Отделившись от единого комплекса, его большая часть должна была утратить жизнеспособность, поскольку ее полноценное, технологическое функционирование обусловлено производствами, оставшимися за границами РФ. Хозяйственный комплекс в Белоруссии и Прибалтийском крае, к примеру, представлял собой сборочные производства, финальные стадии длительного производственного цикла, приближенного территориально к местам производственного или личного потребления, а также границам государства, если соответствующие продукты предназначались для экспорта. Одно это, сугубо политическое обстоятельство, то есть расчленение единого государства на 15 частей, превратило дееспособное национальное хозяйство советской России, потенциал которого составлял до 80 процентов совокупного потенциала США, в искалеченный, деформированный, дезорганизованный организм.

Политические границы, перекроившие единый хозяйствующий комплекс, снизили оказавшийся в РФ потенциал не на величину, пропорциональную оставшимся основным фондам, а существенно больше. Ситуацию должны были усилить распавшиеся экономические связи, несуразные границы, валютные, таможенные и политические факторы. Хозяйственный потенциал РФ уже теперь на порядок слабее американского.

Но это лишь одна, так сказать объективная по отношению к производительным силам, сторона дела. И без того кризисное состояние усилилось после того, как за дело взялся либеральный политический режим, пришедший к власти в “новой России”. Несколько стратегических решений, принятые им еще осенью 1991 года, в состоянии окончательно похоронить будущее русского производственного потенциала.

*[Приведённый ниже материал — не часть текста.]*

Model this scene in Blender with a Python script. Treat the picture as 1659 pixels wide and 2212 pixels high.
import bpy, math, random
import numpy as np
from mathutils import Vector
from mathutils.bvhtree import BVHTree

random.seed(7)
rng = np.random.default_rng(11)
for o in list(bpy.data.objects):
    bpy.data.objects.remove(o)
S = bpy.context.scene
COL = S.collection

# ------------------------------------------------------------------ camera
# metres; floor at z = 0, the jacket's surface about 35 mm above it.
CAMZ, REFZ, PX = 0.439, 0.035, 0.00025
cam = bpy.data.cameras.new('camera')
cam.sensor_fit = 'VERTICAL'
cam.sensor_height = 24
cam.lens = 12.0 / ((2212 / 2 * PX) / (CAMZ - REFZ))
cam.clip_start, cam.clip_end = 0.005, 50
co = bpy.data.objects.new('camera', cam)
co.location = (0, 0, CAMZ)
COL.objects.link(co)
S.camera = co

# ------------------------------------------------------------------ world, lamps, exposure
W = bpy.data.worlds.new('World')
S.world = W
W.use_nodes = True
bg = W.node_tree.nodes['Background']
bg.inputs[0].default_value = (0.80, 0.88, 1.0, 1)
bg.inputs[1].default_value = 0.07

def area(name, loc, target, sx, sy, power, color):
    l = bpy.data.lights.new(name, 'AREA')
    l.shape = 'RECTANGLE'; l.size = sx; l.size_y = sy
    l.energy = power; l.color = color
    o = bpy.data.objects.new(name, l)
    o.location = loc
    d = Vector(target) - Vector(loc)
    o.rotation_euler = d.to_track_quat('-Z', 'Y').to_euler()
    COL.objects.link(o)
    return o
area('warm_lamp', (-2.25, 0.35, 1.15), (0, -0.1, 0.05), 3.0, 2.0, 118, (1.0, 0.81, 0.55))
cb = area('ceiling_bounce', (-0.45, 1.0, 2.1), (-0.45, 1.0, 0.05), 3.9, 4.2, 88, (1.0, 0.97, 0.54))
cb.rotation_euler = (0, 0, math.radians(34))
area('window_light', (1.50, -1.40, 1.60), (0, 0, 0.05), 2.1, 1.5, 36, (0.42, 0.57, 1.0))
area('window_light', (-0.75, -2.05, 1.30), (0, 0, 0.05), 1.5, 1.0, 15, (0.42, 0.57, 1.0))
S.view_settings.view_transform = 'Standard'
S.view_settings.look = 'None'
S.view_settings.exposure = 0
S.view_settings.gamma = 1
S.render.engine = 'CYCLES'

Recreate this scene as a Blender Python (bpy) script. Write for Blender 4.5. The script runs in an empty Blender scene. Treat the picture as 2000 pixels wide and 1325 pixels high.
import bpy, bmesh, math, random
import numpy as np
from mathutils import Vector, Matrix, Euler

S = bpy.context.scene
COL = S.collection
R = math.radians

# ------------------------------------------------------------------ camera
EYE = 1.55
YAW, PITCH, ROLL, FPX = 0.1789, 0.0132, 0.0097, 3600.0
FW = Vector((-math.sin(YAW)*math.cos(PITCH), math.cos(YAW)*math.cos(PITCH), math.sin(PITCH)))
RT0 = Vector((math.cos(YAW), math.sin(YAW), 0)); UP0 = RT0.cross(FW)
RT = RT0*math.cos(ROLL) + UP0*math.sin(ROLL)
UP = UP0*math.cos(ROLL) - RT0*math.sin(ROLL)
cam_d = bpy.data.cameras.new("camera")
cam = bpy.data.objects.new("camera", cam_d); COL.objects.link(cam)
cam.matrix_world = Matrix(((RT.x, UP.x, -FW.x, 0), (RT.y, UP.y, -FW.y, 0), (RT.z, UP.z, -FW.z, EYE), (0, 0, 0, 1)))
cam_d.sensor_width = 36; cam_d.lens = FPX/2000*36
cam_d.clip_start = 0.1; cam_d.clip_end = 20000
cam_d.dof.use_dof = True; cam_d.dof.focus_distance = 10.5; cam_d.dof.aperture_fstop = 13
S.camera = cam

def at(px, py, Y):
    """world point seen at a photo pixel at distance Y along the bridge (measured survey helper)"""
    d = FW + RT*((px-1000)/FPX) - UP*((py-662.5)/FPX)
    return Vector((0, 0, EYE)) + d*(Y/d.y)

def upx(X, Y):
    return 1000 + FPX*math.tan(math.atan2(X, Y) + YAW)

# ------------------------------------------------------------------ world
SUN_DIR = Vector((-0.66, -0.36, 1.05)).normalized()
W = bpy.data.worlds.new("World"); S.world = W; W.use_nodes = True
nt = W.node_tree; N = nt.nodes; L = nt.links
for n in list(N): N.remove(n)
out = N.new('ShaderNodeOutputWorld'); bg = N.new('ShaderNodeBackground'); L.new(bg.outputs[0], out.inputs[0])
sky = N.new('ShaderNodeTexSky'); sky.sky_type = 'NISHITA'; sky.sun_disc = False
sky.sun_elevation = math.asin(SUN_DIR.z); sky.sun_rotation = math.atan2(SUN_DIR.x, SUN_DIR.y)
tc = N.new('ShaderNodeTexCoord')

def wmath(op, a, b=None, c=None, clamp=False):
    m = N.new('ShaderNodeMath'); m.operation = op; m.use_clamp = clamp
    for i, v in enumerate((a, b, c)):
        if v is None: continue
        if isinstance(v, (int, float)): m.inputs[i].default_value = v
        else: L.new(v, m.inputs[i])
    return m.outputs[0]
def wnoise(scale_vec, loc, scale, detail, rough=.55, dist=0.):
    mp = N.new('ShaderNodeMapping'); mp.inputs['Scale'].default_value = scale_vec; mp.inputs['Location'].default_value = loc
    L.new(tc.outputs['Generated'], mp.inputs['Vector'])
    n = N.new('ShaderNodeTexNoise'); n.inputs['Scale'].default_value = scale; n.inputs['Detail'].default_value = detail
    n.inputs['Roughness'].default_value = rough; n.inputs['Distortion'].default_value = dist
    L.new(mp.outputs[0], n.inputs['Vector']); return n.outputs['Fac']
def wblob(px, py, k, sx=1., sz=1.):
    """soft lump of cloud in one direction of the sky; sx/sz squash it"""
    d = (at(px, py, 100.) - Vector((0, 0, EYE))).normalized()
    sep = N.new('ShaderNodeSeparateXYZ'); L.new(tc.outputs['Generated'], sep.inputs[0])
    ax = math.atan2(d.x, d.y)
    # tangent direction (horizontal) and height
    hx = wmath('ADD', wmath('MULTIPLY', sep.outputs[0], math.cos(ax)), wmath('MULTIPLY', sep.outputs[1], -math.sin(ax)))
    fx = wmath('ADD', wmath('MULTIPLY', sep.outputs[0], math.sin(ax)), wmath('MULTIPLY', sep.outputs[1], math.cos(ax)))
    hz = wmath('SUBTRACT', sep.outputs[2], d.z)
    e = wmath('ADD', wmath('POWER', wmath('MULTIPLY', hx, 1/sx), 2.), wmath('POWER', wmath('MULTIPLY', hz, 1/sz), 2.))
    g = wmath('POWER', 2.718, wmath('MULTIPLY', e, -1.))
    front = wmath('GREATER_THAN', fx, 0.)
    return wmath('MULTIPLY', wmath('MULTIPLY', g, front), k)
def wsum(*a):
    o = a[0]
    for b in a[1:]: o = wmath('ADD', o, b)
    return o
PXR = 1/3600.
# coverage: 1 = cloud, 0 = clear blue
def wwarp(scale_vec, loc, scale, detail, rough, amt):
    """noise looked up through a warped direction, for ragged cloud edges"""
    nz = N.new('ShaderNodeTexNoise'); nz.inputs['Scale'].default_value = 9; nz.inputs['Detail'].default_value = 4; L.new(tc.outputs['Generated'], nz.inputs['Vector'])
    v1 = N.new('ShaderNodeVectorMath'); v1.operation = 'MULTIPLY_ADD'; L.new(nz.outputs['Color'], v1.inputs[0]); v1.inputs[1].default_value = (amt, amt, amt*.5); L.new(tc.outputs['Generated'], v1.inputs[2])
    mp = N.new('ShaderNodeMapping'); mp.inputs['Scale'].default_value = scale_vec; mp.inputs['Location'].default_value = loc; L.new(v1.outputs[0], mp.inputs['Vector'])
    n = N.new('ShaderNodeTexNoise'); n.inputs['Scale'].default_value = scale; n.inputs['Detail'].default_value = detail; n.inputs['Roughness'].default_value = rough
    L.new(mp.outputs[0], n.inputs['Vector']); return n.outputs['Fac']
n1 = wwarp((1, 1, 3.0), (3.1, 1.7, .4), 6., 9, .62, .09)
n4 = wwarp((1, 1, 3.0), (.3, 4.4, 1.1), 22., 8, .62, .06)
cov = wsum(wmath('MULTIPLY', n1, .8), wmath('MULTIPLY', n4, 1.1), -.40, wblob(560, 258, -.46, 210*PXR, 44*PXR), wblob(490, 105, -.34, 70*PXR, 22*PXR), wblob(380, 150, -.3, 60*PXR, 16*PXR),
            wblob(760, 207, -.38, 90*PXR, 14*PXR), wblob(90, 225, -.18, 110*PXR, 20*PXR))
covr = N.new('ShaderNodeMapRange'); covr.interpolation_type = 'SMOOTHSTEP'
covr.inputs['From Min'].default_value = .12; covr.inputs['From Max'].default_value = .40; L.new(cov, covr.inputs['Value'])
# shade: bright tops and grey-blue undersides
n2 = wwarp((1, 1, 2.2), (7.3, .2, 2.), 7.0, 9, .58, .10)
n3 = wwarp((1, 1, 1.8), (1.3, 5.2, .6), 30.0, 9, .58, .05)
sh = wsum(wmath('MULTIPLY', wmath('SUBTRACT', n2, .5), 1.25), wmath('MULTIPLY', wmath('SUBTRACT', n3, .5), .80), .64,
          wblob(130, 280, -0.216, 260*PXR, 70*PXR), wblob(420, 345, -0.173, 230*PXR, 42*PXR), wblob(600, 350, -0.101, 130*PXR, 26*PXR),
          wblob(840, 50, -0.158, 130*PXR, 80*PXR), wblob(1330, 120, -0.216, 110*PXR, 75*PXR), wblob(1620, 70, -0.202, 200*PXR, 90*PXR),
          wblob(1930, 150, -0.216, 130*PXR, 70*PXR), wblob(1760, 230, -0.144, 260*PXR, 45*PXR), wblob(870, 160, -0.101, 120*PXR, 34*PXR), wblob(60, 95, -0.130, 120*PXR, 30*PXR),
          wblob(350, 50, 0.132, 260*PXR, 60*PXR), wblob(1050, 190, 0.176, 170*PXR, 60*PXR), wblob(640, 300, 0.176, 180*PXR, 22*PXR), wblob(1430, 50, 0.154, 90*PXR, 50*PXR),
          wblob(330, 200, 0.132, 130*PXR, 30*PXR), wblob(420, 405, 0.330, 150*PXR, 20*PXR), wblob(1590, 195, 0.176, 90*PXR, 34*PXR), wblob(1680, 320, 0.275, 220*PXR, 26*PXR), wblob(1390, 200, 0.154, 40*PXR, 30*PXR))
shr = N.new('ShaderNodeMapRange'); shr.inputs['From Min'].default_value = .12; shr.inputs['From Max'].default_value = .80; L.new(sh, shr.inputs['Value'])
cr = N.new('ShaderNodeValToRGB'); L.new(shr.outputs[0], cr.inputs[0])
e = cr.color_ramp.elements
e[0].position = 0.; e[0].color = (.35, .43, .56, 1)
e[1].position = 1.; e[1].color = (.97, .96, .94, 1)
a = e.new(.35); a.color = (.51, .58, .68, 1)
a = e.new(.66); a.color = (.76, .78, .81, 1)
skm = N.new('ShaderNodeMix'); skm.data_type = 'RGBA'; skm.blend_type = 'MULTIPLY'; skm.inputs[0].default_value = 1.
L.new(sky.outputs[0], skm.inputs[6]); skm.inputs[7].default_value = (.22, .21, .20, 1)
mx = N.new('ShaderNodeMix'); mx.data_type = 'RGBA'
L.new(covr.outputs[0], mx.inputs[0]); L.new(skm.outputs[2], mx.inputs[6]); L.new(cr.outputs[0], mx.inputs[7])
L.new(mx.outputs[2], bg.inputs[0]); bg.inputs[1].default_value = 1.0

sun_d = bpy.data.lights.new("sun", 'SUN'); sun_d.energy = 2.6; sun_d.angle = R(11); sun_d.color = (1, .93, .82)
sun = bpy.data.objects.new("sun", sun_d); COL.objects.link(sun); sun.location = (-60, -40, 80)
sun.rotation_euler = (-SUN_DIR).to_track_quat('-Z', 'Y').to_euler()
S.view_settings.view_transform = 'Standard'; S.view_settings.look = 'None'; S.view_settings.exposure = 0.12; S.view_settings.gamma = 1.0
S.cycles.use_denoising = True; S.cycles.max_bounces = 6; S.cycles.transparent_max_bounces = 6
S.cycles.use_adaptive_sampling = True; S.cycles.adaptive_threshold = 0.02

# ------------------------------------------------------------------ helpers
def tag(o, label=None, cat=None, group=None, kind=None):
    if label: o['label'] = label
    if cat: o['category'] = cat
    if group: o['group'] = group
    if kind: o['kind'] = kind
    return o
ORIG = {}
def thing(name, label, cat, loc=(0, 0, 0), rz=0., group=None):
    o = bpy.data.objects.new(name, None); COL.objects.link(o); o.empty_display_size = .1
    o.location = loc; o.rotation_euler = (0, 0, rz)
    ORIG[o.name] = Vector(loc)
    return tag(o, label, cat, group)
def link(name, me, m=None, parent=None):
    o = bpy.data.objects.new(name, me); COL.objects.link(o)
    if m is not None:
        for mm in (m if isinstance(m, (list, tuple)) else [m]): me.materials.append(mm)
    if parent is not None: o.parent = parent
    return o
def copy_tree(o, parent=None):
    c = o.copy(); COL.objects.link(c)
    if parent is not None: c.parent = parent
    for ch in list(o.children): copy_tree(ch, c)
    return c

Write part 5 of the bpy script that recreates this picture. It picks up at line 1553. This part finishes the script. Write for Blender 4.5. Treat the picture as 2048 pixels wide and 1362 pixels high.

Денационализация собственности, практика свободного ценообразования и отказ от монополии государства на внешнюю торговлю должны были обескровить и без того ослабленный, в сущности многократно ампутированный производственный комплекс, который к таким экономическим правилам деятельности не был ни приспособлен, ни готов. Кроме того, национальное хозяйство таким образом подставляли под внезапный удар враждебных в экономическом и в политическом отношении  сил стран “золотого миллиарда”, прежде всего из блока НАТО.

За пять лет существования в таких условиях, созданных самой властью, по отношению к 1990 году объем валового внутреннего продукта в РФ упал до уровня 60 процентов, объем промышленной продукции — до 48, производственных капитальных вложений — до 20. Стремительная замена плановых экономических условий на рыночные, а также открытие границ для иностранных товаров до такой степени трансформировали приоритеты, что более 30 процентов мощностей обрабатывающей промышленности, а следовательно и занятая в них рабочая сила оказались ненужными, излишними. Неизбежная инфляция, последовавшая за либерализацией цен, лишила не только отдельных граждан их накоплений. С этим можно было бы как-то смириться. Главный удар пришелся по производственным предприятиям.

Без оборотного капитала любое производство — не более чем груда безжизненного, мертвого, неработающего металла. Деньги — кровь производства. Их отсутствие означает полную утрату им самостоятельности и дееспособности и в конечном счете гибели. Промышленность, лишившаяся одновременно и средств существования и, благодаря ваучерной приватизации, собственника в лице государства, должна была оказаться во власти “денежных мешков”, международного космополитического и ростовщического капитала.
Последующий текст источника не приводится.